> _EXERCISE PROMPT_
Include in the output exactly the lines from the opening of the data through the line containing "def W(s, t, z=0): return", and nothing more.

▼

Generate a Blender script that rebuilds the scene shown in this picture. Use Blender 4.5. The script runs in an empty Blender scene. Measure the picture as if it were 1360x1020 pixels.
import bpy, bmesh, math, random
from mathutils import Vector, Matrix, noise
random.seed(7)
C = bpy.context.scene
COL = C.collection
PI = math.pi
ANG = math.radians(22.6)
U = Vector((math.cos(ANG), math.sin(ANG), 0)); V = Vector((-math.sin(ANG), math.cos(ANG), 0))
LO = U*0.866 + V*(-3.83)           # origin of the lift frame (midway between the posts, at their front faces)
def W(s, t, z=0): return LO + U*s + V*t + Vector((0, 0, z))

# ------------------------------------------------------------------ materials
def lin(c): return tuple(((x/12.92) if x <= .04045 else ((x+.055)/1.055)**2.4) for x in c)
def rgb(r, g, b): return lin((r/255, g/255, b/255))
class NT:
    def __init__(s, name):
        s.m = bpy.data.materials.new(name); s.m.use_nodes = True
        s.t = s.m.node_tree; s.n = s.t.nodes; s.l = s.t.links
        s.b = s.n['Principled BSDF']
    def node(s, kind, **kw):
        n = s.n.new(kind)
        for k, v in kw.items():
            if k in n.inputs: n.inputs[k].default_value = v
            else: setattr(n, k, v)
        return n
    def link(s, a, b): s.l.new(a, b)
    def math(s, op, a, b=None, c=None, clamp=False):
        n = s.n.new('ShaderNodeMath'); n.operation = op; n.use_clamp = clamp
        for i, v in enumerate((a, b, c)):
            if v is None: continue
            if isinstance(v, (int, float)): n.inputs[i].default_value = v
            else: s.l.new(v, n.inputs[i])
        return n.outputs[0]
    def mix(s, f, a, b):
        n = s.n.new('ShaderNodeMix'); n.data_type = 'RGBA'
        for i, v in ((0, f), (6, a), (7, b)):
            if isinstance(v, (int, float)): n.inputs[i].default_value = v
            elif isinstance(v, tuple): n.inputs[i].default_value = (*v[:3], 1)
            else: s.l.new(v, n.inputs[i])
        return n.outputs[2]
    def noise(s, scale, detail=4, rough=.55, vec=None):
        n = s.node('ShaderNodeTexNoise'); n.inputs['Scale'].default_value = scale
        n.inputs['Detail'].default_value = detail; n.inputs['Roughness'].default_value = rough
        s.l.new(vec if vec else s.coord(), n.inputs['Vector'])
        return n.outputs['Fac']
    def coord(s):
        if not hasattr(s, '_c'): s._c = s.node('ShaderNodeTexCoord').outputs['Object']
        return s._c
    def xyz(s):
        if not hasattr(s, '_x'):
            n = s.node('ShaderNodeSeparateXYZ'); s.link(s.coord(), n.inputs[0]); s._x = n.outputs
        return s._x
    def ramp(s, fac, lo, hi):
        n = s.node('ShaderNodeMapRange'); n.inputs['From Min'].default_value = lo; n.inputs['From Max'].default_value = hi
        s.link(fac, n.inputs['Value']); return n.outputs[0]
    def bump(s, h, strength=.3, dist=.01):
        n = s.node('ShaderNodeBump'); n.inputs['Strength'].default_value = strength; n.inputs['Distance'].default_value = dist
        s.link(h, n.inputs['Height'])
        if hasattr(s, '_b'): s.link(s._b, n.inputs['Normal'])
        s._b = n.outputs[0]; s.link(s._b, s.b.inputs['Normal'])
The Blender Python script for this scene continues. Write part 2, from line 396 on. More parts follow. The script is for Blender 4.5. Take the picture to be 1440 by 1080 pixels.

▲

> _SOLUTION TO THIS PROBLEM_
Generate a Blender script that rebuilds the scene shown in this picture. Use Blender 4.5. The script runs in an empty Blender scene. Measure the picture as if it were 1360x1020 pixels.
import bpy, bmesh, math, random
from mathutils import Vector, Matrix, noise
random.seed(7)
C = bpy.context.scene
COL = C.collection
PI = math.pi
ANG = math.radians(22.6)
U = Vector((math.cos(ANG), math.sin(ANG), 0)); V = Vector((-math.sin(ANG), math.cos(ANG), 0))
LO = U*0.866 + V*(-3.83)           # origin of the lift frame (midway between the posts, at their front faces)
def W(s, t, z=0): return LO + U*s + V*t + Vector((0, 0, z))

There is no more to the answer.